Bientôt après, la puissance du khalifat s’affaiblit dans l’Orient par suite des dissensions qui s’étaient élevées parmi les Oméïades, et des guerres que [le khalife] Mérouan [-Ibn-Mohammed] eut à soutenir contre les Chîites et les Kharedjites.

Il en résulta le remplacement de la dynastie oméïade par celle des Abbacides. Abd-er-Rahman-Ibn-Habîb, qui était alors en Espagne, traversa le Détroit et enleva à Handala la possession de l’Ifrîkïa.

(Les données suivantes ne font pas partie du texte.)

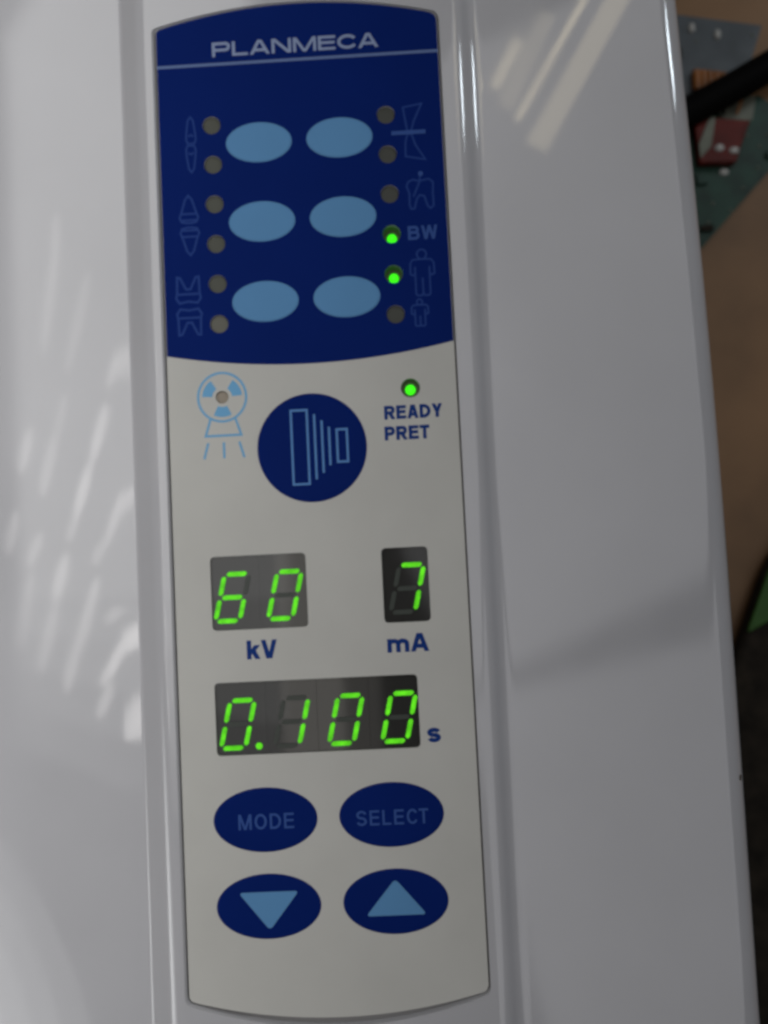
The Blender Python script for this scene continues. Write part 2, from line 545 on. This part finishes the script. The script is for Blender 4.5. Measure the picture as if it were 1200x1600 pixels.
# outline of the faceplate
def arc(xa, ya, xb, yb, sag, n=28):
    return [(xa + (xb - xa) * k / n, ya + (yb - ya) * k / n + sag * (1 - (2 * k / n - 1) ** 2)) for k in range(n + 1)]
def outline(off, bottom=0.0, left=0.0, belly=0.0):
    W = 38.0 + off
    to = min(off, 0.1)          # the film fits tight at the top
    top = arc(W, 131.2 + to, -W - left, 131.2 + to, 5.3)
    bot = arc(-W - left, -124.0 - off - bottom, W, -124.0 - off - bottom, -5.2 - belly)
    loop = top + bot
    r = [0.0] * len(loop)
    r[0], r[len(top) - 1], r[len(top)], r[-1] = 2.2, 1.2, 1.6, 1.8
    return rounded(loop, r)
lo, hi = outline(0.35, 0.0, 0.15, 1.5), outline(0.5, 0.1, 0.5, 1.5)
bm = bmesh.new()
A = [bm.verts.new((x, y, -7.0)) for x, y in lo]
mid = [bm.verts.new((x + 0.0, y, -0.2)) for x, y in lo]
B = [bm.verts.new((x, y, PL + 0.02)) for x, y in hi]
C = [bm.verts.new((x, y, PL + 6)) for x, y in hi]
for P, Q in ((A, mid), (mid, B), (B, C)):
    for i in range(len(P)):
        j = (i + 1) % len(P)
        bm.faces.new((P[i], P[j], Q[j], Q[i]))
bm.faces.new(A)
bm.faces.new(C)
bmesh.ops.recalc_face_normals(bm, faces=bm.faces)
cutter = bm_obj("cutter", bm, M['gap'])
md = housing.modifiers.new("recess", 'BOOLEAN')
md.object = cutter
md.operation = 'DIFFERENCE'
md.solver = 'EXACT'
dg = bpy.context.evaluated_depsgraph_get()
me = bpy.data.meshes.new_from_object(housing.evaluated_get(dg))
housing.modifiers.clear()
housing.data = me
bpy.data.objects.remove(cutter)
housing.parent = unit
me.materials.clear()
me.materials.append(M['shell'])
for p in me.polygons:
    p.use_smooth = True
    p.material_index = 0
me.set_sharp_from_angle(angle=math.radians(22))

# faceplate: ivory film with openings for lamps and displays
LX, RX, LY, DY = -23.7, 23.06, 103.97, 10.81
lamp_pos = [(LX, LY - i * DY) for i in range(6)] + [(RX, LY - i * DY) for i in range(6)]
READY = (25.95, 30.2)
XRAY = (-23.7, 30.4)
HOLE = 2.42
WIN = {'kilovolt': (-28.56, -30.74, -3.56, -11.54), 'milliamp': (16.17, -30.77, 28.2, -11.42), 'seconds': (-28.64, -62.87, 23.9, -44.2)}
holes = [ellipse(x, y, HOLE, n=40) for x, y in lamp_pos] + [ellipse(*READY, HOLE + 0.1, n=40), ellipse(*XRAY, 1.7, n=32)]
holes += [rounded(rect(*w), 1.3) for w in WIN.values()]
face = plate("faceplate", [outline(0.0)] + holes, -1.2, 0.0, M['film'], unit)
recess = plate("recess_floor", [outline(0.3, 0, 0, 1.5)] + [ellipse(x, y, HOLE + 0.3, n=32) for x, y in (lamp_pos[9], lamp_pos[10], READY)], -1.6, -1.22, M['gap'], face)

# navy field with its printing
nv = arc(37.88, 131.1, -37.88, 131.1, 5.25) + arc(-37.88, 42.0, 37.88, 42.1, -3.95)
r = [0.0] * len(nv)
r[0], r[28] = 2.2, 1.2
navy = plate("navy_field", [rounded(nv, r)] + [ellipse(x, y, HOLE, n=40) for x, y in lamp_pos], 0.004, 0.05, M['navy'], face)
Z1 = 0.075
fills("header_line", [rect(-37.85, 120.35, 37.85, 121.15)], Z1, M['rule'], face)
lettering("brand_lettering", "PLANMECA", (-22.8, 122.8, 22.4, 126.8), Z1, M['silver'], face, t=0.2, gap=0.13)

# tooth symbols at the left
def shift(lines, cx, cy, sx=1, sy=1):
    return [([(cx + x * sx, cy + y * sy) for x, y in l[0]],) + tuple(l[1:]) for l in lines]
half1 = [([(0, 7.6), (0.7, 6.6), (1.15, 3.5), (1.3, 1.4), (0.9, 0.3), (-0.9, 0.3), (-1.3, 1.4), (-1.15, 3.5), (-0.7, 6.6)], True),
         ([(-0.7, 2.2), (0, 2.7), (0.7, 2.2)], False)]
strokes("incisor_symbol", shift(half1, -29.4, 99) + shift(half1, -29.5, 99, 1, -1), 0.5, Z1, M['faint'], face)
half2 = [([(0, 8.0), (0.9, 6.9), (1.9, 3.6), (2.5, 2.0), (2.0, 0.8), (0.6, 0.5), (-0.6, 0.5), (-2.0, 0.8), (-2.5, 2.0), (-1.9, 3.6), (-0.9, 6.9)], True),
         ([(-1.9, 3.0), (1.9, 3.0)], False), ([(-1.9, 1.3), (1.9, 1.3)], False)]
strokes("premolar_symbol", shift(half2, -30.7, 77.1) + shift(half2, -30.6, 76.9, 1, -1), 0.55, Z1, M['faint'], face)
half3 = [([(-2.9, 7.7), (-2.1, 7.5), (-0.6, 4.4), (0.6, 4.4), (2.1, 7.6), (2.9, 7.7), (3.0, 3.4), (3.3, 2.0), (2.4, 0.7), (0, 1.1), (-2.4, 0.7), (-3.3, 2.0), (-3.0, 3.4)], True),
         ([(-2.7, 3.1), (2.7, 3.1)], False)]
strokes("molar_symbol", shift(half3, -31.6, 55.3) + shift(half3, -31.5, 55.1, 1, -1), 0.6, Z1, M['faint'], face)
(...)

Ceci se passa en 126 (743-4).

De nouveaux désordres éclatèrent aussitôt dans ce pays : l’insubordination des Berbères, cette plaie de l’Afrique, devint plus redoutable que jamais, et les Kharedjites, sous la conduite de leurs chefs, déployèrent encore leur animosité contre l’empire. De tous les côtés ces populations coururent aux armes, et s’étant réunies en plusieurs corps, elles s’emparèrent de l’autorité, en proclamant leurs doctrines hérétiques. La tribu de Sanhadja commandée par Thabet-Ibn-Ouzîdoun[2] prit une part très-active

  1. Abou-’l-Hareth-el-Leith-Ibn-Sâd, mourut au Vieux-Caire en 175 (791 de J.-C.). On le regarde comme le traditionniste le plus savant et le plus exact que l’Égypte ait possédé. Sa vie se trouve dans le premier volume d’Ibn-Khallikan.
  2. Le mot Ouzîdoun est probablement la forme berbère du prénom arabe Ibn-Zeidoun (fils de Zeidoun).